**INSTRUCTIONS FOR THE TASK:** State how many lines of the records contain the string "parts". Give the number alone.

**THE RECORDS:**
--

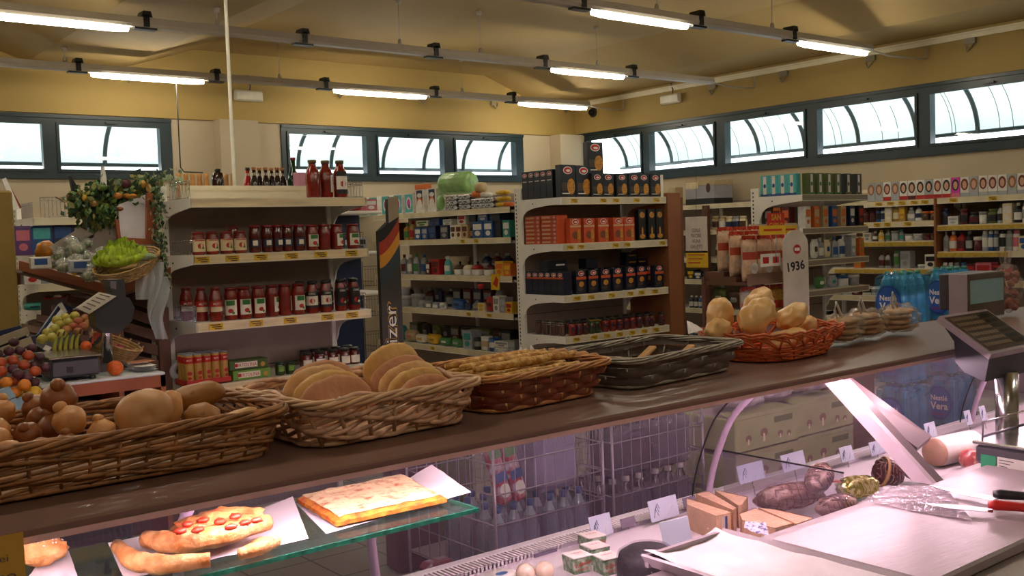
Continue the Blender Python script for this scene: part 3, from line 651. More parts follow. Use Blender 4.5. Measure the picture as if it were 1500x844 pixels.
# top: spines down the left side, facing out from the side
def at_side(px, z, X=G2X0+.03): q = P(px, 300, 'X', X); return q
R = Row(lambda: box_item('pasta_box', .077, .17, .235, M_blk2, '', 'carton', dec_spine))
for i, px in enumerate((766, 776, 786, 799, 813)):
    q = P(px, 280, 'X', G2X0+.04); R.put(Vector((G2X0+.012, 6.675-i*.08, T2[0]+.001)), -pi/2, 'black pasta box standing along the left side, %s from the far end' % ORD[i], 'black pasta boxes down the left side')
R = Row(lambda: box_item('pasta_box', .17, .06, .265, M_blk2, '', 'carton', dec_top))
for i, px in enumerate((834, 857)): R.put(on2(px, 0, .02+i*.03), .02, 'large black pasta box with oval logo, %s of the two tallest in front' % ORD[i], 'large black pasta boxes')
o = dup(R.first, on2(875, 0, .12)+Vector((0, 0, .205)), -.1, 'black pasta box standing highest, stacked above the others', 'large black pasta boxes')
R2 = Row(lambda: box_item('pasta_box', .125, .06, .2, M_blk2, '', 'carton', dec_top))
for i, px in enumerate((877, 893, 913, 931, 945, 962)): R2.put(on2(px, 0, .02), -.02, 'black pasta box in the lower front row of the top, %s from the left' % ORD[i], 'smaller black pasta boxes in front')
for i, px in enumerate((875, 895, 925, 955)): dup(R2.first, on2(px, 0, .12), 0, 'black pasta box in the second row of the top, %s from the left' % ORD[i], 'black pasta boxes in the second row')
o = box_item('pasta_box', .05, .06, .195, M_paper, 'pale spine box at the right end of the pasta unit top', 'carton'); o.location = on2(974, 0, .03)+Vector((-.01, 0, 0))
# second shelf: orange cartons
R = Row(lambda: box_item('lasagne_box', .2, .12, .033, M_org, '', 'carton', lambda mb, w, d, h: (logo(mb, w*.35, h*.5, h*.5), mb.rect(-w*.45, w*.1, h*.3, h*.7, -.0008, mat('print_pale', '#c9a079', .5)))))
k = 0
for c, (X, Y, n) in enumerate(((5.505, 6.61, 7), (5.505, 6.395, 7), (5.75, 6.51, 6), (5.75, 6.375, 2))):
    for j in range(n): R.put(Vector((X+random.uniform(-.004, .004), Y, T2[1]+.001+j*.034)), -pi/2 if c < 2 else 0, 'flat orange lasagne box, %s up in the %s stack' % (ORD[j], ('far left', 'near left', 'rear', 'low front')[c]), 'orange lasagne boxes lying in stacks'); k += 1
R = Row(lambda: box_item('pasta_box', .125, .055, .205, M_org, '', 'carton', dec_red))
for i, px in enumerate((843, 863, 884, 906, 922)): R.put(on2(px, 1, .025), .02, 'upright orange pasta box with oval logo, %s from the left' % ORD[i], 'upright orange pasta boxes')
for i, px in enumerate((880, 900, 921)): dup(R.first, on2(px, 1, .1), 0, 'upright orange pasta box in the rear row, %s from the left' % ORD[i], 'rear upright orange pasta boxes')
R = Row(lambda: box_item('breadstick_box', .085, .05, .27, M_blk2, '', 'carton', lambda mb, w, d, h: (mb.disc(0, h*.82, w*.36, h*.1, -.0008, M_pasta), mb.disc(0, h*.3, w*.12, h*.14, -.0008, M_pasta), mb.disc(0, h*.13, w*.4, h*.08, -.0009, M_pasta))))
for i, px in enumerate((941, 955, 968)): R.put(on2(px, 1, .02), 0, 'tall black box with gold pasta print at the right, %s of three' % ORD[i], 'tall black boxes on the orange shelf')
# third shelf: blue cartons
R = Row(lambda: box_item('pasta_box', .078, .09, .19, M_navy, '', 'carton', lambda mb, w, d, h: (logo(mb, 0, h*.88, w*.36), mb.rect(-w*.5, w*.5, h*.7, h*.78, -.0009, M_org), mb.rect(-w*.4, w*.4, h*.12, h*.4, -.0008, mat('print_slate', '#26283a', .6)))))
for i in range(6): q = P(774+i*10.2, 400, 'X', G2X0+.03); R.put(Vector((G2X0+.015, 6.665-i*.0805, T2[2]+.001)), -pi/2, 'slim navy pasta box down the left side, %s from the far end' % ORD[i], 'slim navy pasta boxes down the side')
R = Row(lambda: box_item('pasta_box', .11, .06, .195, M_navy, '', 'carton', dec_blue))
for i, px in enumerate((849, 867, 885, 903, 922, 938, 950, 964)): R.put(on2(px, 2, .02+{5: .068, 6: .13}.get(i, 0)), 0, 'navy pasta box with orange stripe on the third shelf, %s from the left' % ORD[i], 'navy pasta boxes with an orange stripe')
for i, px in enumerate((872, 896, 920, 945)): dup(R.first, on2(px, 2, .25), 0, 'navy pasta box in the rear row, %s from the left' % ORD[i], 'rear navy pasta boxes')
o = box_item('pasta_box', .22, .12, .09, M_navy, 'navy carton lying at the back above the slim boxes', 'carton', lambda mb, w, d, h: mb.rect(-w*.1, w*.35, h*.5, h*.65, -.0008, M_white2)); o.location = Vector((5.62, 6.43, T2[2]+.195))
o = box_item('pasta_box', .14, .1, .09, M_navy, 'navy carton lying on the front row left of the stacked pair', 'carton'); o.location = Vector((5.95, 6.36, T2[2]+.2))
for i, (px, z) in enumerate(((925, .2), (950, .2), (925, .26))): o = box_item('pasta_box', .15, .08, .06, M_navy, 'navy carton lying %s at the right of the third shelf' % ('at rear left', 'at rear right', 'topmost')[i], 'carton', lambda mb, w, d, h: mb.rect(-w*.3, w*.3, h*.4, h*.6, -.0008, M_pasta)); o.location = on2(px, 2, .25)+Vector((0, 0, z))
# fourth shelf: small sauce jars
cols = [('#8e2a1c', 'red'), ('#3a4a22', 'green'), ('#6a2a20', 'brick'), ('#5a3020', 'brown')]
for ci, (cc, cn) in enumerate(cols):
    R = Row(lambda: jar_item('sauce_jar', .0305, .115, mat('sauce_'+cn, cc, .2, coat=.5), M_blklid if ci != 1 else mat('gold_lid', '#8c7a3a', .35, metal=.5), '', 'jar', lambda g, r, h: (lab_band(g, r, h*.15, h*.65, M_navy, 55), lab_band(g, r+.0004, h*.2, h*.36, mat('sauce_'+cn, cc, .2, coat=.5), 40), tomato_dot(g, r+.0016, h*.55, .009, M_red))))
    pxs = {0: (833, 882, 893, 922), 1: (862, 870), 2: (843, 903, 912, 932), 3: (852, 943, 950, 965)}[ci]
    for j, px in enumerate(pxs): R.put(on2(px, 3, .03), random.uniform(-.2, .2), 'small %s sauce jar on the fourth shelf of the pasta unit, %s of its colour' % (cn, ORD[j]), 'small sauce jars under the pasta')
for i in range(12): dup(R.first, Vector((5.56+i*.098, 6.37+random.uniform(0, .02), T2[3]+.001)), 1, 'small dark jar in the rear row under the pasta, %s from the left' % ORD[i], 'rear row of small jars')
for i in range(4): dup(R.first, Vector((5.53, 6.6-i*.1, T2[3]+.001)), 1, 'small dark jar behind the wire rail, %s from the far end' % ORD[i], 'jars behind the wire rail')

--

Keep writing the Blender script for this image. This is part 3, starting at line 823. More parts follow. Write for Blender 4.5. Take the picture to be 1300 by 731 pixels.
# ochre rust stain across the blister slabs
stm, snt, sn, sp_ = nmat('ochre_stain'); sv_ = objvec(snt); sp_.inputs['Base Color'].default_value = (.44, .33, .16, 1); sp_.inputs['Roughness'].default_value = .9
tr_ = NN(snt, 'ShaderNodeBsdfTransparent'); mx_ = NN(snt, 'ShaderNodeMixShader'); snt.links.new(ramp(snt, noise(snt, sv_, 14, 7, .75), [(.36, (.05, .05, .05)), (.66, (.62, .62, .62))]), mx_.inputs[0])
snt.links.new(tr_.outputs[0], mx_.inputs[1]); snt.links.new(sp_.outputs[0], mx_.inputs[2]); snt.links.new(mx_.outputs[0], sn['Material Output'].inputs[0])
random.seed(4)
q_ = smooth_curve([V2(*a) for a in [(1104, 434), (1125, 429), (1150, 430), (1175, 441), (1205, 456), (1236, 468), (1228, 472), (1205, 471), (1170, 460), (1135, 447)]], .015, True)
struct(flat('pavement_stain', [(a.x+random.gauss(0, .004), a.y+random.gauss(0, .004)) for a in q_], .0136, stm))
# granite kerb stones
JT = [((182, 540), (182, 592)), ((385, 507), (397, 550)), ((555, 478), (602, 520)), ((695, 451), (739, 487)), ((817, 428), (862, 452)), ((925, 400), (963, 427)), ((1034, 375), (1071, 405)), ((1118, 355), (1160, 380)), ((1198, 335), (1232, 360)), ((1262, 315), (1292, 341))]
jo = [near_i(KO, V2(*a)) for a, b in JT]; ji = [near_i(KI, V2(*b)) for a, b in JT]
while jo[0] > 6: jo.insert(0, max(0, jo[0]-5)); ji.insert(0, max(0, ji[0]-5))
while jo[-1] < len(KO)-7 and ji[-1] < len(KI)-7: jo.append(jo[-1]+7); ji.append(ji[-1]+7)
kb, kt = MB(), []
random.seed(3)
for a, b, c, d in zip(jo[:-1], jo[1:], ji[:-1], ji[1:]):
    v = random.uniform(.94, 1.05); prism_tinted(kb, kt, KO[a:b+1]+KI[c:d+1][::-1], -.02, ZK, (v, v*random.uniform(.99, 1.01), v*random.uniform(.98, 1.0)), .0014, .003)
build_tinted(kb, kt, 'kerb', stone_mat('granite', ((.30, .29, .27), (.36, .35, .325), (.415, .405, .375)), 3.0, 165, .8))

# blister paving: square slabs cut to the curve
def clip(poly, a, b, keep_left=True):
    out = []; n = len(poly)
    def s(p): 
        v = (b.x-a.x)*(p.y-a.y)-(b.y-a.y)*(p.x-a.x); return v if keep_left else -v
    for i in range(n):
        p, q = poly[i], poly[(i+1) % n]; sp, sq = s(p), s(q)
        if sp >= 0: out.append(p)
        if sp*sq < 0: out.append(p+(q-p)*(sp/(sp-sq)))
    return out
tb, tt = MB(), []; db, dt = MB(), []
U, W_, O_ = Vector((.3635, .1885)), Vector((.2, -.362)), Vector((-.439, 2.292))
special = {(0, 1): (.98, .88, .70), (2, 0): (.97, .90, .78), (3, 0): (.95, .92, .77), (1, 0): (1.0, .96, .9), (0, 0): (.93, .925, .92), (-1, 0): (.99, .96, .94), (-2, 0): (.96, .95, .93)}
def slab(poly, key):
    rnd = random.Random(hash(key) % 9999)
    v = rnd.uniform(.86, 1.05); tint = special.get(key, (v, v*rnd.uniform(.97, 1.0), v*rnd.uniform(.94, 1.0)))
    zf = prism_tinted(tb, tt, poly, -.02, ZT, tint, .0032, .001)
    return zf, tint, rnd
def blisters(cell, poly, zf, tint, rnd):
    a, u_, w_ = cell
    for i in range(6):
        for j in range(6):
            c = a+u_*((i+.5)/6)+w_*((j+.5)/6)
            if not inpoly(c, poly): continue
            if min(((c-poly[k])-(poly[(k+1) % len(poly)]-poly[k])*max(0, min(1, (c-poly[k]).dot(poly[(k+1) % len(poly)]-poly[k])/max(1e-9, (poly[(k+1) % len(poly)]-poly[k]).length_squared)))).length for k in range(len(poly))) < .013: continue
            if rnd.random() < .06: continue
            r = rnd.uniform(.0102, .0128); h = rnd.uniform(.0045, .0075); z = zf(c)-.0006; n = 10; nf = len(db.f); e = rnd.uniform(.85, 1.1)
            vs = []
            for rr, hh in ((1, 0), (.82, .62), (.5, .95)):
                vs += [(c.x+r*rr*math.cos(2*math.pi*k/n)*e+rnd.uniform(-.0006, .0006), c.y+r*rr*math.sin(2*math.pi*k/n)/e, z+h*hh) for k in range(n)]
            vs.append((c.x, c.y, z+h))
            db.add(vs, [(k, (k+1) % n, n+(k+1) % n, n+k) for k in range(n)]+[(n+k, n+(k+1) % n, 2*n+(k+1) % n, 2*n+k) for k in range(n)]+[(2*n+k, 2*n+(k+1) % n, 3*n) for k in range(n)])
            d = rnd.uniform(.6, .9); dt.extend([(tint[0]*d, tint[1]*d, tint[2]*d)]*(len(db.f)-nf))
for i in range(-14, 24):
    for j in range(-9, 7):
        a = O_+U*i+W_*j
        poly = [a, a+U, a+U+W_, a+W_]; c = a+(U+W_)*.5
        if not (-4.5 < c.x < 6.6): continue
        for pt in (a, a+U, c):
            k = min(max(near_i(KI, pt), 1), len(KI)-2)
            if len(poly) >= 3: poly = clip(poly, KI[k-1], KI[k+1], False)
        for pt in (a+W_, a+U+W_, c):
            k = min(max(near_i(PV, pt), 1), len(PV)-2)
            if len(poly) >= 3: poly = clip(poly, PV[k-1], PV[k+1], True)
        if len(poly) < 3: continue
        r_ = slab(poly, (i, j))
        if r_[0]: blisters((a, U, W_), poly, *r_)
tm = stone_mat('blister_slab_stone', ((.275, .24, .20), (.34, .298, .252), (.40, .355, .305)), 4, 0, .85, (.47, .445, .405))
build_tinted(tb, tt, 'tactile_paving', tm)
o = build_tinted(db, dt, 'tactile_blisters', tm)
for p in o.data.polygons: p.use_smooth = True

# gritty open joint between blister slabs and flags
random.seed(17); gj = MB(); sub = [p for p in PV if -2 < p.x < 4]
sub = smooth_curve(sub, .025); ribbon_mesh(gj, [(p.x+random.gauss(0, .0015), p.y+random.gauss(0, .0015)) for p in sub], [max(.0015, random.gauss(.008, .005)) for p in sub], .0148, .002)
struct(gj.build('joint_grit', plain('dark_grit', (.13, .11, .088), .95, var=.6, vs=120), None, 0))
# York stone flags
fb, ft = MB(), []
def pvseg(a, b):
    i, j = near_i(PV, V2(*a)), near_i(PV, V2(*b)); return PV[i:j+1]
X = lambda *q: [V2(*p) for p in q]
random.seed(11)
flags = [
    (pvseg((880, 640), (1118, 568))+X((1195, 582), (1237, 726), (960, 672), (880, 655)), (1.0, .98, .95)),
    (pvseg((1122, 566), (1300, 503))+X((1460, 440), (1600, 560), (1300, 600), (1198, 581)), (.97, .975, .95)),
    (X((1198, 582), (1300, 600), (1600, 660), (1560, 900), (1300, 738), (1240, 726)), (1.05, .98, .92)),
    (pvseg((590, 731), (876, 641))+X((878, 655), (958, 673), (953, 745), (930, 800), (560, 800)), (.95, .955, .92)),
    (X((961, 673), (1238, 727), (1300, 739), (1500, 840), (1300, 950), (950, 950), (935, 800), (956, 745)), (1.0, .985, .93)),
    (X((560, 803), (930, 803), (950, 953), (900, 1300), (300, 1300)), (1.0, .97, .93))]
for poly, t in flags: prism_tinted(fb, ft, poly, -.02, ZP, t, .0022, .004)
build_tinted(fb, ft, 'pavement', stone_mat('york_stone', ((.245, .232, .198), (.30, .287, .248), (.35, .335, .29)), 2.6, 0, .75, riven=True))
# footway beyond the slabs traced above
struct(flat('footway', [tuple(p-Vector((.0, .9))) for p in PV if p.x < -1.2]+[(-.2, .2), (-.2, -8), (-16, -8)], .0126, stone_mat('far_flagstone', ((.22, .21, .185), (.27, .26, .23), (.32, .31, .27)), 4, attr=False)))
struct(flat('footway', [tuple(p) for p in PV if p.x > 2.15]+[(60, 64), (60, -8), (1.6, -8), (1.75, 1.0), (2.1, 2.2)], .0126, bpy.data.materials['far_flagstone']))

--

**WRITTEN RESPONSE:** 2